Michael Gove is not the leader the UK needs

Writing in The Telegraph, James Delingpole argues that U.K. conservative politician Michael Gove is the next Margaret Thatcher.  Hardly.  Or worse yet, if he is, it surely reflects poorly on Thatcher.

At times it is difficult to understand where Delingpole is going with his views, and why he would want to support Gove:

He is a genuinely decent, warm, sensitive man who likes nothing better than amusing and delighting friends with his excellent conversation and almost legendary speeches. But there's a very serious, committed side to him: on his Whitehall office wall, as a gesture of intent, he hung pictures of Lenin and Malcolm X. He is a conviction politician who likes to get things done, hence his vigour and absolute mastery of his briefs first as education secretary, more recently as justice secretary.

And in actuality, Gove does have pictures of Lenin and Malcolm X on his wall.  Hardly good role models, and more precisely, they represent the lack of judgment far too common in the types of "conservative" leaders that the raging populists are getting behind.

Gove's fiscal conservative credentials are in serious doubt.  For the Queen's Diamond Jubilee, he suggested that British taxpayers shell out $90 million toward a new yacht for the monarchy.

To add to his long spate of deficient judgment, Gove's foreign policy views are a failure and represent the policies that conservatism should be moving away from as fast as possible.  As late as September 2008, he was still carrying the water for the disaster that was the war in Iraq:

Because now that the Bush family is leaving the White House, now that the Blair years are history, now that our troops are returning at last, we can see, clearly and free of partisan rancour, that the liberation of Iraq has actually been that rarest of things -- a proper British foreign policy success.

Next year, while the world goes into recession, Iraq is likely to enjoy 10% GDP growth. Alone in the Arab Middle East, it is now a fully functioning democracy with a free press, properly contested elections and an independent judiciary.
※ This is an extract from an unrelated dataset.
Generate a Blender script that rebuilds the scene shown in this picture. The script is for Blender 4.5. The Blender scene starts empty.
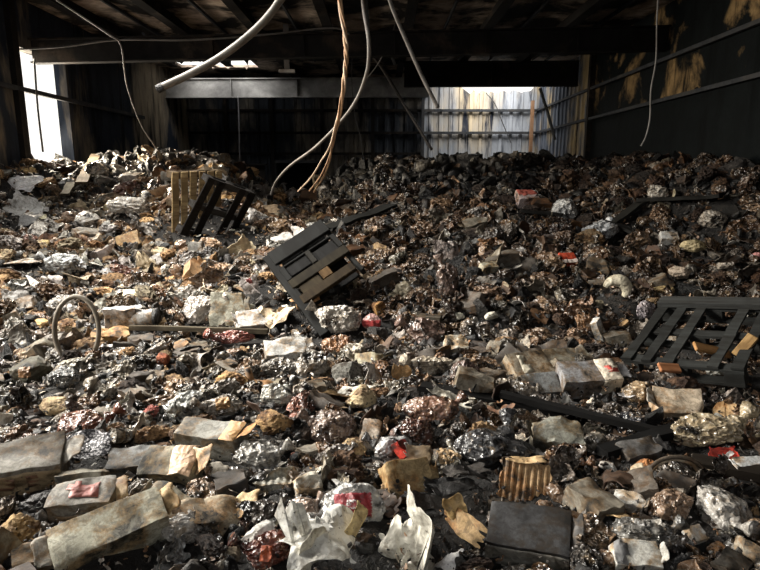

The two facts, the economic and the political, are of course connected.

Sunni and Shia contend for power in parliament, not in street battles. The ingenuity, idealism and intelligence of the Iraqi people can now find an outlet in a free society rather than being deployed, as they were for decades, simply to ensure survival in a fascist republic that stank of fear. ...

Now, eight years on, Iraq is not a scar on the whole world's conscience but a prompt to the Arab world's conscience. The war the region opposed has led to the establishment of their first democracy.

A few years later after Gove's writings, and rational conservatives look back on the nation-building exercise that was this war as a waste of blood and treasure . You can't build a Western nation-state in the Islamic wasteland that is the Middle East, and it was stupid even to try.

And Iraq's actual real GDP growth in 2009?  Just 3.4%.  That is certainly respectable compared to other regions, which suffered greatly that year, but no 10%.  Whatever successes the Iraqi economy has seen in recent years are, in large part, being funneled directly into radical Islam, much as many of those cautioning against messing around in this region warned against.

Nobody serious refers to Iraq as a "fully functioning democracy with a free press, properly contested elections and an independent judiciary" – neither now nor at the time Gove was writing.  To make such claims in public is an absurdity.  It also looks as though the Sunni and Shia are back in street battles, as all those with even a modicum of common sense and historical knowledge could predict.

At present, Iraq is not just "a scar on the whole world's conscience"; it is Ground Zero for the exportation of Islamic terrorism abroad, which has affected the West greatly since Gove's neoconservative love-in.

If this is modern Thatcherism, then conservatives need to throw Thatcher's ideology on the ash heap of history as well.  What we need are leaders who have a demonstrable history of good judgment, accurate predictions, and with the ability to lead the West out of the septic tank into which it has fallen.  Gove is not that leader.